I assume what you want to achieve here is to apply that condition to each of the objects in the list. In which case, the main building block of the answer is to use for expressions to evaluate the condition once for each element of the list.
In Terraform v0.13 you can write this as a for expression with an if clause where you test the length of the result to see if the condition was valid:
validation {
condition = length([
for o in var.rules : true
if contains(["Allow", "Deny"], o.access)
]) == length(var.rules)
error_message = "All rules must have access of either Allow or Deny."
}
The above works by filtering the input to only include the items that are valid and then checking whether the resulting list still has the same amount of elements. It would have fewer elements if any of the items were invalid.
The forthcoming Terraform 0.14.0 (expected in the next week or so) will include a new function alltrue which aims to simplify the above pattern by allowing you to rewrite it as a for expression whose result is a list of boolean values that must all be true for the condition to hold:
validation {
condition = alltrue([
for o in var.rules : contains(["Allow", "Deny"], o.access)
])
error_message = "All rules must have access of either Allow or Deny."
}
Once you’re able to use Terraform v0.14 I would recommend adopting this second pattern because I think (subjectively) it’d be easier for a future maintainer to read and understand what it means and how it works.
Thanks a lot @apparentlymart
This helped me save a lot of time in figuring out how to use such validations. I believe it should be added to the official documentation.
I’m trying to set up a validation based on your suggestion and it doesn’t seem to work for list(string) vars. I’m getting the below validation error. It works perfectly fine when I comment the validation paragraph out.
variable “project” {
type = map(object({
mongodb_project_name = string
role_names = optional(list(string))
}))
validation {
condition = alltrue([ for x in var.project : contains([“GROUP_OWNER”], x.role_names)])

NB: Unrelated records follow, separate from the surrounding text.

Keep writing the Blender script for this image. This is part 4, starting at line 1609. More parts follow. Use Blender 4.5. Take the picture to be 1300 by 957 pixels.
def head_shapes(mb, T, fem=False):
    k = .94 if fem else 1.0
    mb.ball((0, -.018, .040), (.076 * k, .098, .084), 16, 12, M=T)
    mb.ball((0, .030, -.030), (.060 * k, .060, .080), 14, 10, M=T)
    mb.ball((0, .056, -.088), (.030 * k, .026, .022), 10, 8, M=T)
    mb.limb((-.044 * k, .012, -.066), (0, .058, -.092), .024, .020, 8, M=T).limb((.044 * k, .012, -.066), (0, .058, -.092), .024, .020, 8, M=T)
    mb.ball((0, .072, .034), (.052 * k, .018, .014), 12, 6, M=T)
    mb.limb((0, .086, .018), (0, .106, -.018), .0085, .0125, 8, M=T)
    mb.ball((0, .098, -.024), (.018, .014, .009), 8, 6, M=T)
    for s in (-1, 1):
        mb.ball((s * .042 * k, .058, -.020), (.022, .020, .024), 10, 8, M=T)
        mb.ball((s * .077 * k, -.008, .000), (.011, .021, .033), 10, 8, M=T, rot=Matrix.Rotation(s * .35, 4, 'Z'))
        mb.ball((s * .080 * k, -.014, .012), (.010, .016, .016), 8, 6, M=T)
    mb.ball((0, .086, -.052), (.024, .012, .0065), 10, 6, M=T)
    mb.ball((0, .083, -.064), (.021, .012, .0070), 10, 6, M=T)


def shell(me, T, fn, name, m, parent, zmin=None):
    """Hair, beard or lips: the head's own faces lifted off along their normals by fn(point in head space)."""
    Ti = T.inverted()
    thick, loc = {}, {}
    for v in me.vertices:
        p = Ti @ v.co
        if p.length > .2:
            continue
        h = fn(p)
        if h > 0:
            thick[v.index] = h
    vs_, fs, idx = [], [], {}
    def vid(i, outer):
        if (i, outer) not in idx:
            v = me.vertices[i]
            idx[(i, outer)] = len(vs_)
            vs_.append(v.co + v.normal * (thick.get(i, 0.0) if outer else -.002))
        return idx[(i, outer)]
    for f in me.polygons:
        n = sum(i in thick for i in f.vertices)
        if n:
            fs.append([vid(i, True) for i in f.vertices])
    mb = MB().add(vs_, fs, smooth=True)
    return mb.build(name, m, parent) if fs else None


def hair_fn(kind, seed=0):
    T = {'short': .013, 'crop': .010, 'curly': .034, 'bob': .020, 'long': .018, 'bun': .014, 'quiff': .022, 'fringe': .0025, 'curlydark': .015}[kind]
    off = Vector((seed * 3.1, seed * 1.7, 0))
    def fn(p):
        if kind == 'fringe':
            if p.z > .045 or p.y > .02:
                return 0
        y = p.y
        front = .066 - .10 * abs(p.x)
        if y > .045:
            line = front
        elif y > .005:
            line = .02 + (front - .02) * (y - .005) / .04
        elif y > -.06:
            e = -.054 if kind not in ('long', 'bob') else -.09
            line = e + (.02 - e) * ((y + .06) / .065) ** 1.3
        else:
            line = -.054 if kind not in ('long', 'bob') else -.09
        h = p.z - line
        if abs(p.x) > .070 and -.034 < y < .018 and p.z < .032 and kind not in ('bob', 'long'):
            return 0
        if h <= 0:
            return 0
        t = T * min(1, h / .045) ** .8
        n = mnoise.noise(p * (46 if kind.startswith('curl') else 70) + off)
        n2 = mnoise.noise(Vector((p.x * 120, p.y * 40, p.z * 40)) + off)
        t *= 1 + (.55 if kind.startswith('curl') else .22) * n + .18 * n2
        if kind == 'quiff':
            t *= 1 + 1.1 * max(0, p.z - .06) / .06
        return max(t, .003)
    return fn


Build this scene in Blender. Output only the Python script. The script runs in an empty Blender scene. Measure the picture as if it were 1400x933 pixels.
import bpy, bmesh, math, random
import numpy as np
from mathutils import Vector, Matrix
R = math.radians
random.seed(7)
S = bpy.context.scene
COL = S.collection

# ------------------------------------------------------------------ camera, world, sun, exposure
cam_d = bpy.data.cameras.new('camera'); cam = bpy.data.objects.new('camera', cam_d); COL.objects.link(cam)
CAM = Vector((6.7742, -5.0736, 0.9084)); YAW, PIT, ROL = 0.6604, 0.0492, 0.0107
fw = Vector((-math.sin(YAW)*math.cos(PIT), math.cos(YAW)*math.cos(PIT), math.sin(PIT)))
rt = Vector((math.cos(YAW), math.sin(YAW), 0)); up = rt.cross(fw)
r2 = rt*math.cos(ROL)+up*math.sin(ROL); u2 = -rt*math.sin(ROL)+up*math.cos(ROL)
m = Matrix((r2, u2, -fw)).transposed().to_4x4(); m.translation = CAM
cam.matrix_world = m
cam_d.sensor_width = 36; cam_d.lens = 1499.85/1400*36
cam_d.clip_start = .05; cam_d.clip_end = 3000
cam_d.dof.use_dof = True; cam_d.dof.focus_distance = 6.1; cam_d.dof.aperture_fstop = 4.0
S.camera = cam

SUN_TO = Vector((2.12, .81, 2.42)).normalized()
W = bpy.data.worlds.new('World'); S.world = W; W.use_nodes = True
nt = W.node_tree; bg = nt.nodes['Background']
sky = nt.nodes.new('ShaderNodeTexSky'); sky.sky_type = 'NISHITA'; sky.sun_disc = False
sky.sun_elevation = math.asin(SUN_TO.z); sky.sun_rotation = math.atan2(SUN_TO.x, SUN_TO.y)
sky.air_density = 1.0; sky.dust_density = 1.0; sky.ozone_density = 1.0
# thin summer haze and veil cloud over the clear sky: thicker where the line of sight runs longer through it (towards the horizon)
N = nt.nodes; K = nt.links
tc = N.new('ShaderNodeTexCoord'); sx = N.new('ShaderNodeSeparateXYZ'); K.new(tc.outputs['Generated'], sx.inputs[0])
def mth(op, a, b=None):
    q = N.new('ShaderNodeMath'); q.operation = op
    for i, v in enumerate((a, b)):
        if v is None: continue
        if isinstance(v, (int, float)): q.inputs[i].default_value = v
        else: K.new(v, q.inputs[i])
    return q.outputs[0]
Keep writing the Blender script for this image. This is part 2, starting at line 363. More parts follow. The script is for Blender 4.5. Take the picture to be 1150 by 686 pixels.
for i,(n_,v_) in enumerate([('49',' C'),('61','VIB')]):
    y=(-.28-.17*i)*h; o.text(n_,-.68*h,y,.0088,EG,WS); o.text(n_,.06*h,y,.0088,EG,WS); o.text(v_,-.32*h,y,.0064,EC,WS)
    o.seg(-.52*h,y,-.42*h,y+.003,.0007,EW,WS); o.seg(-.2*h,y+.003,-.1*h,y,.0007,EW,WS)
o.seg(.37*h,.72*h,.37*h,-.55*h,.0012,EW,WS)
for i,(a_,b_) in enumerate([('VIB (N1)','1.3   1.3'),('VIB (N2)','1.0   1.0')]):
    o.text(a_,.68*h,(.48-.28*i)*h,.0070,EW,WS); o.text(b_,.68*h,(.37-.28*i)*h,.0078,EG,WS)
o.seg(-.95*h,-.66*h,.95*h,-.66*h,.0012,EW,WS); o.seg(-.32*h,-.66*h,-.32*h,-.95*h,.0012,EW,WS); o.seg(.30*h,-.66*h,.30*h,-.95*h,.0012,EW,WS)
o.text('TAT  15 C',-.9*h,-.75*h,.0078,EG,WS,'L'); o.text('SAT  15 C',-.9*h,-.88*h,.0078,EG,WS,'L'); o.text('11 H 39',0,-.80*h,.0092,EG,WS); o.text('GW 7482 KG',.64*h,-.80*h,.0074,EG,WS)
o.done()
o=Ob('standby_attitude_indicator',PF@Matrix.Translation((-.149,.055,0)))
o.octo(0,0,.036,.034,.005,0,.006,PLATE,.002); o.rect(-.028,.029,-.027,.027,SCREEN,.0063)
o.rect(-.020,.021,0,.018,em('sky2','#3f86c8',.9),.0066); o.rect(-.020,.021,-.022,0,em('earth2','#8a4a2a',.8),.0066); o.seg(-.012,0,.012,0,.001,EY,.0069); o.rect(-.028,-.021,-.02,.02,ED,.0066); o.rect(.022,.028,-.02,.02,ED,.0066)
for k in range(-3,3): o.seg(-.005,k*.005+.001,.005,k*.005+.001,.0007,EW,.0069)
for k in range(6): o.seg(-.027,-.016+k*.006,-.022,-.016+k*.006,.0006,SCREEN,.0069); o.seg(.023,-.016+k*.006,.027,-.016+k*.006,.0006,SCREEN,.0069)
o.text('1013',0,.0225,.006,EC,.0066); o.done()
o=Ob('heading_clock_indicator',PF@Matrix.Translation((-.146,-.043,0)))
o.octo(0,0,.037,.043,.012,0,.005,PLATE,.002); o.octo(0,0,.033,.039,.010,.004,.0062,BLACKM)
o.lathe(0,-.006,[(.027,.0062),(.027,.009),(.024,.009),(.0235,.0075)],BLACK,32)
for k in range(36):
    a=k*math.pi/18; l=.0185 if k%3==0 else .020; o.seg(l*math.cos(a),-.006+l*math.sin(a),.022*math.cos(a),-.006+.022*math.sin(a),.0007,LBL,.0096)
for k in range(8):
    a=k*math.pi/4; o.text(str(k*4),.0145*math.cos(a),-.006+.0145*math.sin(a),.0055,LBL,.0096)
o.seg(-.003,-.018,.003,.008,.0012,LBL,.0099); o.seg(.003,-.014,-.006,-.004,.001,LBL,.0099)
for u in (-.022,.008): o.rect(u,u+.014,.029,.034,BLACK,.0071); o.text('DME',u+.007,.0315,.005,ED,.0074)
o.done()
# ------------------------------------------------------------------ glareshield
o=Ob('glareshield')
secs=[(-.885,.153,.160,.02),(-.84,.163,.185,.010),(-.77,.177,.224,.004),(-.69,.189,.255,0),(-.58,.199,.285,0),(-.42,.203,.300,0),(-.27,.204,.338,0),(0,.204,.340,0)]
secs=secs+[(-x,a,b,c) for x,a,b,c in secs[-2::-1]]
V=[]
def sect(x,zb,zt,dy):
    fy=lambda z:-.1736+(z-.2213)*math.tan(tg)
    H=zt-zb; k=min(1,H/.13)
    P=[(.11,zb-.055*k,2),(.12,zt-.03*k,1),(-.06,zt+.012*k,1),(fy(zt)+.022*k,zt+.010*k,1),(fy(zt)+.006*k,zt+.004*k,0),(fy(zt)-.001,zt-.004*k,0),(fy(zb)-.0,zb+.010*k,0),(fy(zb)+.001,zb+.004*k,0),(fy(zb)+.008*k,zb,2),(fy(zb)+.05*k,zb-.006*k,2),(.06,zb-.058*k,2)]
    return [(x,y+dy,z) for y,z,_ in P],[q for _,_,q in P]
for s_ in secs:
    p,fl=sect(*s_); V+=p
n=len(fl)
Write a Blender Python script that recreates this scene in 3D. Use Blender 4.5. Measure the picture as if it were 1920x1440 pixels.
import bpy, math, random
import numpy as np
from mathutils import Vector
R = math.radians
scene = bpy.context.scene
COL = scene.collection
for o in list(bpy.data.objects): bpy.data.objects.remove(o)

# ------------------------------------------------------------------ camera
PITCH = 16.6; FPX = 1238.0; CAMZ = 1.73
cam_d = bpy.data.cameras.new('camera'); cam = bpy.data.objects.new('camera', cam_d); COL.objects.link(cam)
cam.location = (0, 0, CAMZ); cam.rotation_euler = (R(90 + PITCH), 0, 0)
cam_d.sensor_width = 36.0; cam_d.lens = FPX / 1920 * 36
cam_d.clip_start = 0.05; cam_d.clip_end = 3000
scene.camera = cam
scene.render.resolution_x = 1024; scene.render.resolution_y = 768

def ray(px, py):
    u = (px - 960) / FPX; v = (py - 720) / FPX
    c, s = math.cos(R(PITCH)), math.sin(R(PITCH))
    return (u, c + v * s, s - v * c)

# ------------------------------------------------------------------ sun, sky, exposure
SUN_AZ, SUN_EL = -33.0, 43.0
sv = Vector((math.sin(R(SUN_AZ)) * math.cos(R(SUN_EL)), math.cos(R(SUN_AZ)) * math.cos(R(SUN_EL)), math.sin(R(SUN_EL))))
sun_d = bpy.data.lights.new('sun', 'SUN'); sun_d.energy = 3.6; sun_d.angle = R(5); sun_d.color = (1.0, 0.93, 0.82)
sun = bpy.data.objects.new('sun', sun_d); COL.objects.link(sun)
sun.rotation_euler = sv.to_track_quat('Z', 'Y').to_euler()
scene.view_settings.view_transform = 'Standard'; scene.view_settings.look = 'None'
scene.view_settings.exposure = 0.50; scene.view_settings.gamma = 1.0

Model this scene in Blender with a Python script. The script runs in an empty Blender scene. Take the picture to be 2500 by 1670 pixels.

error_message = “The role name must be one of the following values: ["GROUP_OWNER", "GROUP_READ_ONLY".”
}
Error: Invalid value for variable
│
│ on variables.tf line 9:
│ 9: variable “project” {
│ ├────────────────
│ │ var.project is map of object with 1 element
│
│ The role name must be one of the following values: [“GROUP_OWNER”].
You are on the right track, the only thing that is missing here is that you are passing in a list to the second argument of contains function, this expects a value. You can change your validation function to below and it will work:
variable “project” {
type = map(object({
mongodb_project_name = string
role_names = optional(list(string))
}))
validation {
condition = alltrue( flatten( [ for x in var.project : [for role in x.role_names : contains([“GROUP_OWNER”], role)] ] ) )
error_message = “The role name must be one of the following values: ["GROUP_OWNER", "GROUP_READ_ONLY".”
}
│ Error: Unsupported attribute
│
│ on variables.tf line 20, in variable “projects”:
│ 20: condition = alltrue( flatten( [ for x in var.projects : [for role in x.role_names : contains([ “GROUP_OWNER”, “GROUP_READ_ONLY”, “GROUP_DATA_ACCESS_ADMIN”, “GROUP_DATA_ACCESS_READ_ONLY”, “GROUP_CLUSTER_MANAGER” ], role)] ] ) )
│
│ This object does not have an attribute named “role_names”.
One question: Why does the first snippet include true if before the contains? Is that a Terraform <0.13 constraint? Doesn’t contains(["Allow", "Deny"], o.access) output true anyway like in example snippet two?
My question is not related to the alltrue or == length handling. It’s more of a both versions work but I don’t understand why true if was used and I think it can be ommited.